>> Start Dataset section
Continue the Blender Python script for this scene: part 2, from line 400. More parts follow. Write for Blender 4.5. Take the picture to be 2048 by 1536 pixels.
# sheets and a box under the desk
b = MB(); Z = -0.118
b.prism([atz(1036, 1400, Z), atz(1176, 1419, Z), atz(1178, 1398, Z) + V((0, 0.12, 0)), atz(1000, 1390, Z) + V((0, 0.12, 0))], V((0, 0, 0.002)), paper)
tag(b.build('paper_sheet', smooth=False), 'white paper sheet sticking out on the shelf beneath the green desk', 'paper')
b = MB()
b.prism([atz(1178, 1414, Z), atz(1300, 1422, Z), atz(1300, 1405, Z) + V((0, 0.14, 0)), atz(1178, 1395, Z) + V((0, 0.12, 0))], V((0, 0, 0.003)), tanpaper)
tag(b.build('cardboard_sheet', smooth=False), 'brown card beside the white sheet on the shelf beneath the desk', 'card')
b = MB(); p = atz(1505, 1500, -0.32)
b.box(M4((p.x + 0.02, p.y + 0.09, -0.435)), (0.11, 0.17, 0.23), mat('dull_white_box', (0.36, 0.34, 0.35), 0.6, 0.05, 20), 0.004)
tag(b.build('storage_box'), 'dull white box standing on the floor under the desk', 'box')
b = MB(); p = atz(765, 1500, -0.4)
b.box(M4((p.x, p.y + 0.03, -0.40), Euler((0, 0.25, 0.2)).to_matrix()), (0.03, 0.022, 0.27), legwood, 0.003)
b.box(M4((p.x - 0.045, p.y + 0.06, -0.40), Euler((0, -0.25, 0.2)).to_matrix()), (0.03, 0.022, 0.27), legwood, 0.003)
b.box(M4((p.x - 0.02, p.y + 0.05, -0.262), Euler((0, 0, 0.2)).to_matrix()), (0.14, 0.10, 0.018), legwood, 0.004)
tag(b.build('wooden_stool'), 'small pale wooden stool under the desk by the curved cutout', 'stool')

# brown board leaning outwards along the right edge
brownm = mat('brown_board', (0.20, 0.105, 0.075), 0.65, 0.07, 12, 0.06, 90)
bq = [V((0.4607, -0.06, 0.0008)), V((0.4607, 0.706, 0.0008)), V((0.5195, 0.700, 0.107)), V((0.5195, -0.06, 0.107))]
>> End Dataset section
Task description
Make an exact copy of the listing, including every line.

Finished exercise
Continue the Blender Python script for this scene: part 2, from line 400. More parts follow. Write for Blender 4.5. Take the picture to be 2048 by 1536 pixels.
# sheets and a box under the desk
b = MB(); Z = -0.118
b.prism([atz(1036, 1400, Z), atz(1176, 1419, Z), atz(1178, 1398, Z) + V((0, 0.12, 0)), atz(1000, 1390, Z) + V((0, 0.12, 0))], V((0, 0, 0.002)), paper)
tag(b.build('paper_sheet', smooth=False), 'white paper sheet sticking out on the shelf beneath the green desk', 'paper')
b = MB()
b.prism([atz(1178, 1414, Z), atz(1300, 1422, Z), atz(1300, 1405, Z) + V((0, 0.14, 0)), atz(1178, 1395, Z) + V((0, 0.12, 0))], V((0, 0, 0.003)), tanpaper)
tag(b.build('cardboard_sheet', smooth=False), 'brown card beside the white sheet on the shelf beneath the desk', 'card')
b = MB(); p = atz(1505, 1500, -0.32)
b.box(M4((p.x + 0.02, p.y + 0.09, -0.435)), (0.11, 0.17, 0.23), mat('dull_white_box', (0.36, 0.34, 0.35), 0.6, 0.05, 20), 0.004)
tag(b.build('storage_box'), 'dull white box standing on the floor under the desk', 'box')
b = MB(); p = atz(765, 1500, -0.4)
b.box(M4((p.x, p.y + 0.03, -0.40), Euler((0, 0.25, 0.2)).to_matrix()), (0.03, 0.022, 0.27), legwood, 0.003)
b.box(M4((p.x - 0.045, p.y + 0.06, -0.40), Euler((0, -0.25, 0.2)).to_matrix()), (0.03, 0.022, 0.27), legwood, 0.003)
b.box(M4((p.x - 0.02, p.y + 0.05, -0.262), Euler((0, 0, 0.2)).to_matrix()), (0.14, 0.10, 0.018), legwood, 0.004)
tag(b.build('wooden_stool'), 'small pale wooden stool under the desk by the curved cutout', 'stool')

# brown board leaning outwards along the right edge
brownm = mat('brown_board', (0.20, 0.105, 0.075), 0.65, 0.07, 12, 0.06, 90)
bq = [V((0.4607, -0.06, 0.0008)), V((0.4607, 0.706, 0.0008)), V((0.5195, 0.700, 0.107)), V((0.5195, -0.06, 0.107))]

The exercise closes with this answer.